▸ What you need to do:
The required output consists solely of the lines from the top of the listing through the line containing "lk = mk('water', np.array([[x, y, 212]", transcribed exactly.

▸ Data for processing:
────────
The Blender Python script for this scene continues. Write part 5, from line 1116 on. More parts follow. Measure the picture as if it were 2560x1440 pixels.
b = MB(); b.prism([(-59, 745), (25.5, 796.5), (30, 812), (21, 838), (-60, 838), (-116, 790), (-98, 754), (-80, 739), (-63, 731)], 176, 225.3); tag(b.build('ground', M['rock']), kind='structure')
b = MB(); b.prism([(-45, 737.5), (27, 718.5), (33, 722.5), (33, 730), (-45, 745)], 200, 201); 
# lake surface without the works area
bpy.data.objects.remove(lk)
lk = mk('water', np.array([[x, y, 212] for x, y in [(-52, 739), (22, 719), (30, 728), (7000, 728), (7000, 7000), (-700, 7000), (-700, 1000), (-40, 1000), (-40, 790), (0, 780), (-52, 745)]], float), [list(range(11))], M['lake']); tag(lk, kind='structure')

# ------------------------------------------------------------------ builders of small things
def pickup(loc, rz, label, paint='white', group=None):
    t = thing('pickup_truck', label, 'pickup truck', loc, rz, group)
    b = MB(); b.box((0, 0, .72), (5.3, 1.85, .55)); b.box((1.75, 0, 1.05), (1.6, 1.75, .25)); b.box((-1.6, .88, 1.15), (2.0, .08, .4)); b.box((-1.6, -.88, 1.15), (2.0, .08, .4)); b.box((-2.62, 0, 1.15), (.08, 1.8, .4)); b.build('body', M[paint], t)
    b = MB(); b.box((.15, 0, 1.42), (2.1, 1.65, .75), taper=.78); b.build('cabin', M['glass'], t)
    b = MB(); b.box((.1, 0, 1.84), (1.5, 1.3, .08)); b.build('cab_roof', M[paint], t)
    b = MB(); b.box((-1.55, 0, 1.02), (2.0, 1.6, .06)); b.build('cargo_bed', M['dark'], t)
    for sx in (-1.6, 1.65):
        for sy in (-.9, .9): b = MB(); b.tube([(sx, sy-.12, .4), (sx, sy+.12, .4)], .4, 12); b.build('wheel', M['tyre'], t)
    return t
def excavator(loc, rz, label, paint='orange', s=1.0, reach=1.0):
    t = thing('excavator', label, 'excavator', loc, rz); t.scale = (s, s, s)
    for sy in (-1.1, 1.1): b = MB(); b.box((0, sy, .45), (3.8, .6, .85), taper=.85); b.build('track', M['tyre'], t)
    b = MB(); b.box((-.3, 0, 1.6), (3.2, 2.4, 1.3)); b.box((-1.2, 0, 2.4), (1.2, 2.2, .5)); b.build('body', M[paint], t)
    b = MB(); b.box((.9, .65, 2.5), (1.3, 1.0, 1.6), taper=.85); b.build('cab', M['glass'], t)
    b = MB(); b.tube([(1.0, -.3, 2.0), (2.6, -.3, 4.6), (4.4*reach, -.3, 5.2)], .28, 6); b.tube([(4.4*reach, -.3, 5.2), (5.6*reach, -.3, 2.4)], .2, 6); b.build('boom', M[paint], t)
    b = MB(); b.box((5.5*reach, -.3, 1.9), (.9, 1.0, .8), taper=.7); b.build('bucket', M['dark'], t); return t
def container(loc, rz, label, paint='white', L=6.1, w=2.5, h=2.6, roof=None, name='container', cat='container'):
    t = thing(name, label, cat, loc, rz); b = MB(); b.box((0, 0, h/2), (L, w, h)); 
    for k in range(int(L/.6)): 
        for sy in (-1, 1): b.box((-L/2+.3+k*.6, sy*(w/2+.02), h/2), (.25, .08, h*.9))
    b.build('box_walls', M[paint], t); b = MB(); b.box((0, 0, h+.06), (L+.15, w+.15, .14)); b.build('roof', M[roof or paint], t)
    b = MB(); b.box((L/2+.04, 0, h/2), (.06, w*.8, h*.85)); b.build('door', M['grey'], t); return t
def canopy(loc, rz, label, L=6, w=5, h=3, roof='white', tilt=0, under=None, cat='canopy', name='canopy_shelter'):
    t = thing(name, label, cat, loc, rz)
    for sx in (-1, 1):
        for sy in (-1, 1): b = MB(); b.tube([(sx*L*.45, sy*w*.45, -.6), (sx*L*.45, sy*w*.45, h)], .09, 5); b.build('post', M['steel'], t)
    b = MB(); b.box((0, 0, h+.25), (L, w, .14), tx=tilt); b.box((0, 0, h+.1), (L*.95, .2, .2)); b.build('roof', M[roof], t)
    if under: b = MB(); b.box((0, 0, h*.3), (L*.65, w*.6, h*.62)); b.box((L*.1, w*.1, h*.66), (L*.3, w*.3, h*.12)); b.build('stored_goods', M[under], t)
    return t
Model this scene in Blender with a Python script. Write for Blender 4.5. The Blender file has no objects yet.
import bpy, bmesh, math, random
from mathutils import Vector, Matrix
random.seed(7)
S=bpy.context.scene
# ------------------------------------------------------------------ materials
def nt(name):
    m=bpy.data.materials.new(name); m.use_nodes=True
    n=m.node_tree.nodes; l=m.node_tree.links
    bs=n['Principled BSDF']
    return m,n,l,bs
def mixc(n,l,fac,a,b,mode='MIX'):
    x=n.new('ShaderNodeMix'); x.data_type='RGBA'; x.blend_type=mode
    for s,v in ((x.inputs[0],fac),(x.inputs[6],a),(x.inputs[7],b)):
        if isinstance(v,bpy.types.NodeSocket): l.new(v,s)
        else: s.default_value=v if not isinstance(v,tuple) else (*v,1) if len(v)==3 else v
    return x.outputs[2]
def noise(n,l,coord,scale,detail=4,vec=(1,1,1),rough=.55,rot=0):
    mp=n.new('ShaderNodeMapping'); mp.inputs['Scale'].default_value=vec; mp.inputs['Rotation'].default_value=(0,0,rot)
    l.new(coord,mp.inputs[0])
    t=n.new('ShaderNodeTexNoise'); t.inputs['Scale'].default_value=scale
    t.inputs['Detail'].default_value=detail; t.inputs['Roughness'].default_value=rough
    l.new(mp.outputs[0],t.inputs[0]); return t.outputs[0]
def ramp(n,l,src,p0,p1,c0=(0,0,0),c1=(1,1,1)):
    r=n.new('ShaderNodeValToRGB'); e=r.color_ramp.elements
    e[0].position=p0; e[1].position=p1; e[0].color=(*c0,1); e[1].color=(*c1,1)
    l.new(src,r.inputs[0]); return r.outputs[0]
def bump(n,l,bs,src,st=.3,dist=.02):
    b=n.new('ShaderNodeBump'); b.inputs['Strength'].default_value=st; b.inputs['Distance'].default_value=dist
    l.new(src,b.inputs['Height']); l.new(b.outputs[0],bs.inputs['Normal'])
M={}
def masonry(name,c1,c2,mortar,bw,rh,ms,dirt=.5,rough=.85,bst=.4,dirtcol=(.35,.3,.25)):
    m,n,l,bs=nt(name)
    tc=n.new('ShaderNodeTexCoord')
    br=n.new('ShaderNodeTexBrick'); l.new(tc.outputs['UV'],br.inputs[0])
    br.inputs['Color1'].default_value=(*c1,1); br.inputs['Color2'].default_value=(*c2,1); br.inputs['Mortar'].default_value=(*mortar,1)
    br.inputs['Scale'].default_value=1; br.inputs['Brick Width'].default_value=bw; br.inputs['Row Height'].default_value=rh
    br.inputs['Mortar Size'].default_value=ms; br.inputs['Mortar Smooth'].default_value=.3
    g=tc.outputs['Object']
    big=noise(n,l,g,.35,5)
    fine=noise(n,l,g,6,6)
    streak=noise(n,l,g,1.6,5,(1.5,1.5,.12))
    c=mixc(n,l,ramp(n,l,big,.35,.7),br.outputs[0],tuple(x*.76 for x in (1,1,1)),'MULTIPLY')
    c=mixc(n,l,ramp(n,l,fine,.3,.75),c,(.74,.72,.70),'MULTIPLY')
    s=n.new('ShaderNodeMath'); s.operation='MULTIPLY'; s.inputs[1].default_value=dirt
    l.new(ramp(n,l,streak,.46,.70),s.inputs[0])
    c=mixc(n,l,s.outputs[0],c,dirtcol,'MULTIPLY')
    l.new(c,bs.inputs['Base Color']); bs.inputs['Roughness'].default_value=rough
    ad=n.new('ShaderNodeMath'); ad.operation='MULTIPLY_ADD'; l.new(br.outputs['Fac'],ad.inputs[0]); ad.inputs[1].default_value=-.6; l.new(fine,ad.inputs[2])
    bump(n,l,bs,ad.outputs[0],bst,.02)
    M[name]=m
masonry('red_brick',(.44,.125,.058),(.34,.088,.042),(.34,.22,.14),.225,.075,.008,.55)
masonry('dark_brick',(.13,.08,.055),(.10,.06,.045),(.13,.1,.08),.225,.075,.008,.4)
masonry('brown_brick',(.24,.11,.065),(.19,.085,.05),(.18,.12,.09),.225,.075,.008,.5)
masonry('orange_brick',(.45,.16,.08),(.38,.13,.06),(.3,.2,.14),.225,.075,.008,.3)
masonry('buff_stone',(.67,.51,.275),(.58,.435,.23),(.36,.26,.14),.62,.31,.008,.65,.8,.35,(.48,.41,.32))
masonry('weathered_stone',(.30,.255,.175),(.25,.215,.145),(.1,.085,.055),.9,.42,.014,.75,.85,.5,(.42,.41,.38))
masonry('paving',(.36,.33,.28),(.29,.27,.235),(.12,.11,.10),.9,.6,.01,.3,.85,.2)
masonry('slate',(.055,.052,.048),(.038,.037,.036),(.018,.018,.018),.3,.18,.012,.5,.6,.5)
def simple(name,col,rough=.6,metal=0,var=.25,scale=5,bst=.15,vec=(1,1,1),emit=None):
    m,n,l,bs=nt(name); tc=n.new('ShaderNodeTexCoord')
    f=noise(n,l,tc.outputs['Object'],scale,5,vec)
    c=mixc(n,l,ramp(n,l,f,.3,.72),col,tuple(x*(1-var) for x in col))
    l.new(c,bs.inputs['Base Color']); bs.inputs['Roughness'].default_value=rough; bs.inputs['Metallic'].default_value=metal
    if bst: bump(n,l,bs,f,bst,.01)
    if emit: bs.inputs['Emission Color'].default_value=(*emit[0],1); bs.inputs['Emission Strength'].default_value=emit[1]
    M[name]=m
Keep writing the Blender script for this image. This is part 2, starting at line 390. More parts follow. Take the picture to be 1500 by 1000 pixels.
────────
▸ Answer to the exercise:
The Blender Python script for this scene continues. Write part 5, from line 1116 on. More parts follow. Measure the picture as if it were 2560x1440 pixels.
b = MB(); b.prism([(-59, 745), (25.5, 796.5), (30, 812), (21, 838), (-60, 838), (-116, 790), (-98, 754), (-80, 739), (-63, 731)], 176, 225.3); tag(b.build('ground', M['rock']), kind='structure')
b = MB(); b.prism([(-45, 737.5), (27, 718.5), (33, 722.5), (33, 730), (-45, 745)], 200, 201); 
# lake surface without the works area
bpy.data.objects.remove(lk)
lk = mk('water', np.array([[x, y, 212] for x, y in [(-52, 739), (22, 719), (30, 728), (7000, 728), (7000, 7000), (-700, 7000), (-700, 1000), (-40, 1000), (-40, 790), (0, 780), (-52, 745)]], float), [list(range(11))], M['lake']); tag(lk, kind='structure')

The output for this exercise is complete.